As crianças podiam ficar brincando de amarelinha, na frente da casa .Os pequenos traziam suas bonecas ( as meninas) ou carrinhos
( os meninos )
Os netos maiores frequentavam os cinemas ou encontravam os seus amigos para passear no centro da cidade.
A porta da frente ficava fechada mas não chaveada. O último a chegar deveria revisar as janelas e portas e fechar devidamente.
Havia um horário em que não se fazia barulho algum e nem se caminhava pela casa. Essa era a hora da oração de vovó ,sempre às 18 horas, quando sentava na cadeira de balanço dedilhando um rosário. 
Nos quartos de dormir havia claraboia: uma janela de vidro no telhado, onde a luz do dia já iluminava o ambiente, cedo da manhã.
O leiteiro, o açougueiro, o jornaleiro e o entregador de gás, todos tinham acesso livre e iam entrando para falar com vovó que já deixava a porta da casa entreaberta.
Os primos conviviam em perfeita harmonia e respeitavam qualquer pedido que minha avó fizesse.
Todos queríamos ser convidados para visitá-la nas próximas férias. Aos domingos podíamos ir ao matinê. Eram sessões de cinema, à tarde. E podíamos pagar um ingresso e ver dois filmes.
Meu avô ficava na farmácia e atendia de pé, o dia todo,sem descanso. Era muito dedicado ao trabalho e caridoso. Aos que não podiam pagar, ele não cobrava .Jamais deixava de atender às necessidades dos que o procuravam. Atendia também durante a noite, se escutasse o barulho da campainha.
Minhas férias se intercalavam entre a casa de minha vó e a casa da estância, onde meus tios se dedicavam às lidas do campo.
Minha vovó Glória só descansava um pouco depois do almoço.
Sua atividade era contínua e a mesa do café da tarde era recheada de guloseimas: pães caseiros, cucas, bolos, bolachas, pudins e compotas em calda. 
Vovó também costurava suas roupas, estofava as cadeiras, fazia tricô e croché.
Lembro-me também de que ela atendia todos os netos em suas preferências: uns queriam que ela fizesse ambrosia, outros lhe solicitavam o doce de ovos que ela apelidou de amarelinho.

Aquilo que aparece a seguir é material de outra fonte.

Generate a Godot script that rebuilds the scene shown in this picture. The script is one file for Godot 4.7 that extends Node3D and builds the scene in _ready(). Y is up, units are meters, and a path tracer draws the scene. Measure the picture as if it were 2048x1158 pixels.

Minhas férias, entre primos, ora com meus avós, ora com meus tios, foram repletas de boas lembranças.
Minha vovó Glória foi o esteio de meu avô e o equilíbrio da casa. Parte do seu tempo transcorria na farmácia, onde ajudava meu avô no atendimento ao público
Ao chegar de Porto Alegre eu costumava dar um ''pulo'' na confeitaria da cidade para comprar para vovó uma bandeja de doces: os seus preferidos. Ela dava um lindo sorriso e me agradecia.
Quando eu voltava para casa com meu irmão, ela preparava a galinha na farofa para que nos alimentássemos bem, pois a viagem de trem era longa.
A casa de minha avó tinha um apelo especial. Eu aguardava as férias para poder voltar todos os anos.
Meu avô me deu meu primeiro acordeon para fazer uma serenata gauchesca, aos finais de tarde, quando nos reuníamos.
Depois, minha tia Bebê comprou outro igual para levar para a estância e para que eu pudesse tocar, na frente da casa, depois da peonada voltar do campo e se acampar em seus banquinhos toscos, para participar do lazer sonoro.
Essas são minhas doces lembranças de uma vida toda.
Minha vovó,sempre cercada por filhos e netos, teve um final feliz.
Mereceu todo o carinho que recebeu da família, sempre presente ao redor dela.
E vovô foi um companheiro sem igual, de temperamento cordial. E minha vó andava sempre a procurá-lo pela casa, quando voltava da farmácia.
Felizes aqueles que reconhecem na família o seu bem maior!
Felizes aqueles que sabem transformar a casa em um lar harmonioso, onde a  qualquer tempo e hora, encontram consolo e compreensão.
E onde o amor é vivenciado em pequenos gestos que sensibilizam todos os corações.